Dlaczego nie czekam na premierę Watch Dogs 2?
Rzecz w tym, że Watch Dogs absolutnie tego nie potrzebuje. Uważam za ogromny błąd przebudowę motywu i wyzbycie się pierwotnego charakteru gry. Nie trzeba było tu nic zmieniać. Pozostawić cały content i skupić się jedynie na dopracowywaniu świata i fabuły. Niech będzie nawet znowu San Francisco. Ale żeby można było wejść w bójkę z przypadkowym przechodniem, zhackować komuś system alarmowy i włamać się do mieszkania bądź chociażby najzwyczajniej w świecie zostać przejechanym przez cholerny pociąg. Zamiast tego dostaniemy "młodzieżowego sandboxa", zupełnie odbijającego się od oryginalnego klimatu, w którym pierwsze skrzypce odgrywało ukazywanie negatywnej strony rozwiniętej technologii.
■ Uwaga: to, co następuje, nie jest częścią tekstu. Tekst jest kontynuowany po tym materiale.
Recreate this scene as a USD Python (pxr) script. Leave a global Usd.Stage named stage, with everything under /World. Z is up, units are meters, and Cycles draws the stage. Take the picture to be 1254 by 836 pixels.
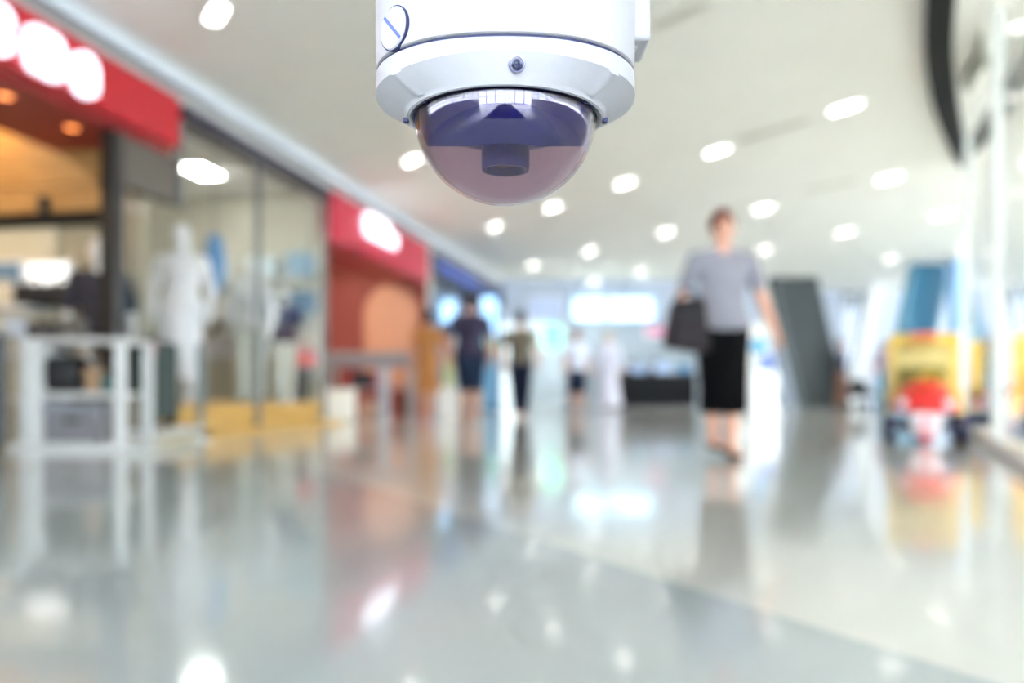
import math, random
import numpy as np, trimesh, usdkit, meshkit
from manifold3d import Manifold, OpType
from pxr import Usd, UsdGeom, UsdLux, UsdShade, Gf, Sdf

random.seed(7); np.random.seed(7)
stage = Usd.Stage.CreateInMemory()
UsdGeom.SetStageUpAxis(stage, 'Z'); UsdGeom.SetStageMetersPerUnit(stage, 1.0)
UsdGeom.Xform.Define(stage, '/World'); UsdGeom.Scope.Define(stage, '/World/Looks')

# ------------------------------------------------------------------ camera, sky, exposure
CAM_Z, FPX, HOR = 0.44, 1000.0, 478.0
cam = UsdGeom.Camera.Define(stage, '/World/camera')
cam.CreateHorizontalApertureAttr(36.0); cam.CreateVerticalApertureAttr(24.0)
cam.CreateFocalLengthAttr(36.0 * FPX / 1254)
cam.CreateVerticalApertureOffsetAttr((HOR - 418) / 1254 * 36)
cam.CreateFStopAttr(3.1); cam.CreateFocusDistanceAttr(0.448)
cam.CreateClippingRangeAttr((0.05, 500.0)); cam.CreateExposureAttr(2.42)
cx = UsdGeom.Xformable(cam); cx.AddTranslateOp().Set((0, 0, CAM_Z)); cx.AddRotateXOp().Set(90)

sky = UsdLux.DomeLight.Define(stage, '/World/sky')
sky.CreateIntensityAttr(2.7); sky.CreateColorAttr((0.90, 0.96, 1.0))
LAMP = 2.0                                     # brightness of the ceiling lamps

# ------------------------------------------------------------------ materials
def lin(c):
    c = np.array(c, float) / 255.0
    return tuple(np.where(c <= 0.04045, c / 12.92, ((c + 0.055) / 1.055) ** 2.4))

LOOKS = {}
def mat(name, rgb, rough=0.5, metal=0.0, spec=0.5, vary=0.05, scale=14.0, bump=0.0, coat=0.0, sheen=0.0):
    """A principled surface whose colour drifts a little with a noise; rgb is sRGB 0-255."""
    if name in LOOKS: return LOOKS[name]
    c = np.array(lin(rgb)); a, b = np.clip(c * (1 - vary), 0, 1), np.clip(c * (1 + vary), 0, 1)
    nodes = {'tc': ('texture_coordinate', {}), 'n': ('noise_texture', {'scale': scale, 'detail': 3.0}),
             'r': ('rgb_ramp', {'ramp': [(0.3, tuple(a)), (0.7, tuple(b))]}),
             'p': ('principled_bsdf', {'roughness': rough, 'metallic': metal, 'specular_ior_level': spec, 'coat_weight': coat, 'sheen_weight': sheen})}
    links = [('tc.object', 'n.vector'), ('n.fac', 'r.fac'), ('r.color', 'p.base_color')]
    if bump:
        nodes['b'] = ('bump', {'strength': bump, 'distance': 0.01}); links += [('n.fac', 'b.height'), ('b.normal', 'p.normal')]
    LOOKS[name] = usdkit.material(stage, '/World/Looks/' + name, nodes, links, surface='p.BSDF')
    return LOOKS[name]

def glow(name, rgb, strength, base=(240, 240, 240)):
    if name in LOOKS: return LOOKS[name]
    LOOKS[name] = usdkit.material(stage, '/World/Looks/' + name, {'p': ('principled_bsdf', {'base_color': lin(base), 'roughness': 0.4, 'emission_color': lin(rgb), 'emission_strength': strength})}, surface='p.BSDF')
    return LOOKS[name]

def glass(name, tint, f0=0.04, gloss=(1, 1, 1)):
    """A clear sheet: tinted transparency under a mirror that grows towards grazing view (Schlick), the same from both sides."""
    if name in LOOKS: return LOOKS[name]
    LOOKS[name] = usdkit.material(stage, '/World/Looks/' + name,
        {'t': ('transparent_bsdf', {'color': tint}), 'g': ('glossy_bsdf', {'color': gloss, 'roughness': 0.005}), 'w': ('layer_weight', {'blend': 0.5}),
         'p': ('math', {'math_type': 'power', 'value2': 5.0}), 's': ('math', {'math_type': 'multiply_add', 'value2': 1.0 - f0, 'value3': f0}), 'm': ('mix_closure', {})},
        [('w.facing', 'p.value1'), ('p.value', 's.value1'), ('s.value', 'm.fac'), ('t.BSDF', 'm.closure1'), ('g.BSDF', 'm.closure2')], surface='m.closure')
    return LOOKS[name]

def wood(name, a, b, scale=3.0):
    if name in LOOKS: return LOOKS[name]
    LOOKS[name] = usdkit.material(stage, '/World/Looks/' + name,
        {'tc': ('texture_coordinate', {}), 'mp': ('mapping', {'scale': (1.0, 12.0, 12.0)}), 'n': ('noise_texture', {'scale': scale, 'detail': 5.0, 'distortion': 0.6}),
         'r': ('rgb_ramp', {'ramp': [(0.35, lin(a)), (0.65, lin(b))]}), 'p': ('principled_bsdf', {'roughness': 0.45})},
        [('tc.object', 'mp.vector'), ('mp.vector', 'n.vector'), ('n.fac', 'r.fac'), ('r.color', 'p.base_color')], surface='p.BSDF')
    return LOOKS[name]

def stone(name, rgb, rough, vary):
    """Polished floor stone: fine mottling, faint tile joints, soft unevenness of the polish."""
    c = np.array(lin(rgb))
    LOOKS[name] = usdkit.material(stage, '/World/Looks/' + name,
        {'tc': ('geometry', {}), 'n': ('noise_texture', {'scale': 3.0, 'detail': 6.0}), 'n2': ('noise_texture', {'scale': 60.0, 'detail': 2.0}), 'mx': ('mix', {'fac': 0.4}),
         'r': ('rgb_ramp', {'ramp': [(0.35, tuple(c * (1 - vary))), (0.65, tuple(np.clip(c * (1 + vary), 0, 1)))]}),
         'p': ('principled_bsdf', {'roughness': rough, 'specular_ior_level': 0.6, 'coat_weight': 0.35, 'coat_roughness': 0.04})},
        [('tc.position', 'n.vector'), ('tc.position', 'n2.vector'), ('n.color', 'mx.color1'), ('n2.color', 'mx.color2'), ('mx.color', 'r.fac'), ('r.color', 'p.base_color')], surface='p.BSDF')
    return LOOKS[name]

# ------------------------------------------------------------------ naming and prims
USED = {}
def numbered(parent, name):
    k = USED.get((parent, name), -1) + 1; USED[(parent, name)] = k
    return name if k == 0 else f'{name}_{k:03d}'

def setdata(p, label=None, cat=None, group=None, kind=None):
    for k, v in (('label', label), ('category', cat), ('group', group), ('kind', kind)):
        if v: p.SetCustomDataByKey(k, v)
    return p

def thing(name, label, cat, loc=(0, 0, 0), rotz=0.0, group=None):
    x = UsdGeom.Xform.Define(stage, '/World/' + numbered('/World', name))
    x.AddTranslateOp().Set(Gf.Vec3d(*map(float, loc))); x.AddRotateZOp().Set(float(rotz))
    return setdata(x.GetPrim(), label, cat, group)

def part(parent, name, mesh, m, smooth=30, label=None, kind=None):
    path = str(parent.GetPath()); p = usdkit.mesh(stage, f'{path}/{numbered(path, name)}', mesh, m, smooth=smooth).GetPrim()
    return setdata(p, label, kind=kind)

def single(name, mesh, m, label, cat, group=None, smooth=30):
    return setdata(usdkit.mesh(stage, '/World/' + numbered('/World', name), mesh, m, smooth=smooth).GetPrim(), label, cat, group)

def struct(name, mesh, m, label, parent=None, smooth=30, cat=None):
    if parent is not None: return part(parent, name, mesh, m, smooth)
    p = usdkit.mesh(stage, '/World/' + numbered('/World', name), mesh, m, smooth=smooth).GetPrim()
    return setdata(p, label, cat or name.split('_')[0], kind='structure')

def copy(src, loc, rotz, label, group=None):
    d = src.GetCustomData(); base = src.GetName()
    x = UsdGeom.Xform.Define(stage, '/World/' + numbered('/World', base))
    x.GetPrim().GetReferences().AddInternalReference(src.GetPath())
    t = x.GetPrim().GetAttribute('xformOp:translate'); t.Set(Gf.Vec3d(*map(float, loc)))
    r = x.GetPrim().GetAttribute('xformOp:rotateZ'); r.Set(float(rotz))
    x.GetPrim().GetAttribute('xformOpOrder').Set(['xformOp:translate', 'xformOp:rotateZ'])
    x.GetPrim().SetInstanceable(True)
    return setdata(x.GetPrim(), label, d.get('category'), group or d.get('group'))

# ------------------------------------------------------------------ shapes
def cat_(*ms): return trimesh.util.concatenate([m for m in ms if m is not None])
def arr(m):
    if isinstance(m, Manifold):
        g = m.to_mesh(); return trimesh.Trimesh(g.vert_properties[:, :3], g.tri_verts, process=False)
    return m
def box(lo, hi, c=0.004):
    """A box with chamfered edges."""
    lo, hi = np.minimum(lo, hi).astype(float), np.maximum(lo, hi).astype(float); c = min(c, 0.45 * (hi - lo).min()); pts = []
    for s in np.ndindex(2, 2, 2):
        p = np.where(s, hi, lo); d = np.where(s, -c, c)
        for k in range(3):
            q = p + d; q[k] = p[k]; pts.append(q)
    return trimesh.Trimesh(pts, process=False).convex_hull
def rbox(lo, hi, r, n=1):
    """A box with properly rounded edges (hull of spheres)."""
    lo, hi = np.array(lo, float), np.array(hi, float); r = min(r, 0.49 * (hi - lo).min()); s = trimesh.creation.icosphere(n, r).vertices
    return trimesh.Trimesh(np.vstack([s + np.where(k, hi - r, lo + r) for k in np.ndindex(2, 2, 2)]), process=False).convex_hull
def lathe(prof, n=48, axis_z=True):
    prof = np.array(prof, float); a = np.linspace(0, 2 * np.pi, n, endpoint=False)
    v = np.stack([prof[:, None, 0] * np.cos(a), prof[:, None, 0] * np.sin(a), np.repeat(prof[:, None, 1], n, 1)], -1).reshape(-1, 3); f = []
    for i in range(len(prof) - 1):
        for j in range(n):
            k = (j + 1) % n; f += [[i * n + j, (i + 1) * n + k, i * n + k], [i * n + j, (i + 1) * n + j, (i + 1) * n + k]]
    m = trimesh.Trimesh(v, f); m.merge_vertices(); m.update_faces(m.nondegenerate_faces()); m.fix_normals(); return m
def tube(pts, r, sides=10):
    pts = np.array(pts, float); out = []
    for a, b in zip(pts[:-1], pts[1:]): out.append(trimesh.creation.cylinder(r, segment=[a, b], sections=sides))
    for p in pts[1:-1]:
        s = trimesh.creation.icosphere(1, r); s.apply_translation(p); out.append(s)
    return cat_(*out)
def cyl(c, r, z0, z1, n=24):
    m = trimesh.creation.cylinder(r, z1 - z0, sections=n); m.apply_translation([c[0], c[1], (z0 + z1) / 2]); return m
def prism(poly, z0, z1):
    """Polygon in xy extruded in z."""
    from shapely.geometry import Polygon
    m = trimesh.creation.extrude_polygon(poly if hasattr(poly, 'exterior') else Polygon(poly), z1 - z0, engine='earcut'); m.apply_translation([0, 0, z0]); return m
def upright(m, y):
    """Turns a mesh drawn in xy (z = thickness) upright: x stays, drawing's y becomes z, thickness runs into +y from y."""
    v = m.vertices.copy(); m = m.copy(); m.vertices = np.stack([v[:, 0], y + v[:, 2] * -1 + (v[:, 2].max()), v[:, 1]], 1); return fixed(m)
def fixed(m): m.fix_normals(); return m
def moved(m, t): m = m.copy(); m.apply_translation(t); return m
def turned(m, deg, axis=(0, 0, 1), about=(0, 0, 0)): m = m.copy(); m.apply_transform(trimesh.transformations.rotation_matrix(math.radians(deg), axis, about)); return m
def rrect(x0, y0, x1, y1, r):
    from shapely.geometry import box as sb
    return sb(x0 + r, y0 + r, x1 - r, y1 - r).buffer(r, 8)

def at(px, py=None, Y=None, z=None):
    """World point of a pixel at a depth Y or on a height z."""
    if Y is None: Y = (z - CAM_Z) * FPX / (HOR - py)
    return np.array([(px - 627) / FPX * Y, Y, CAM_Z + (HOR - (HOR if py is None else py)) / FPX * Y])

# left shop front line: s along the concourse, d into the shop
W0, E = np.array([-4.62, 0.0]), np.array([0.193, 0.981]); E /= np.linalg.norm(E); ND = np.array([-E[1], E[0]]); WROT = math.degrees(math.atan2(E[1], E[0]))
def SW(s, d, z=0.0): p = W0 + s * E + d * ND; return np.array([p[0], p[1], z])
def ws(m):
    """Shop coordinates (s, d, z) of a mesh to the world."""
    m = m.copy(); v = m.vertices; m.vertices = np.column_stack([W0[0] + v[:, 0] * E[0] + v[:, 1] * ND[0], W0[1] + v[:, 0] * E[1] + v[:, 1] * ND[1], v[:, 2]]); return m
def to_s(X, Y): q = np.array([X, Y]) - W0; return q @ E, q @ ND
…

Po przejściu wydanego w 2014 roku Watch Dogs pierwsze, co cisnęło się na myśl, to niewykorzystany potencjał i nadzieja, że kolejne odsłony załatają luki oraz wszelkie niedoskonałości. Chciało się wręcz rzec: „Ta gra będzie świetna… kiedyś” i niestety okazuje się, że ten czas szybko nie nastanie. Nawet myślenie w tych kategoriach straciło sens, bo "ta gra" nie chce być już świetna i intrygująca, a raczej trendy i cool. To smutne, bo miałem nadzieję, że tytuł wzmocni swoją wartość i będzie ewoluował, aż w końcu zaserwuje nam jakość i emocje rodem z pierwszego trailera.
Nawet w sytuacji, gdy produkcja okaże się niewyobrażalnie lepsza, hackowanie stanie się bardziej różnorodne, a fun z rozgrywki zdecydowanie się zwiększy; i tak pozostanie duży niesmak. Porzucono wszelkie ambicje i angaż w fabułę. Zrezygnowano z charakterystycznej otoczki i składni oryginalnej treści, na rzecz czegoś, co w nadziei twórców będzie bardziej zabawne i pozwoli już w dniu premiery napełnić skarbonkę do pełna. Mam cichą nadzieję, że zmiana kierunku jest faktycznie uwarunkowana konkretną myślą przewodnią, nie zaś wpasowaniem się w obecne trendy. Seria nigdy już nie będzie tym, co przed premierą pierwszej części pokazywał nam Ubisoft, ale niech przynajmniej zaoferuje możliwie satysfakcjonującą rozgrywkę. Czy tak będzie, okaże się 15 listopada.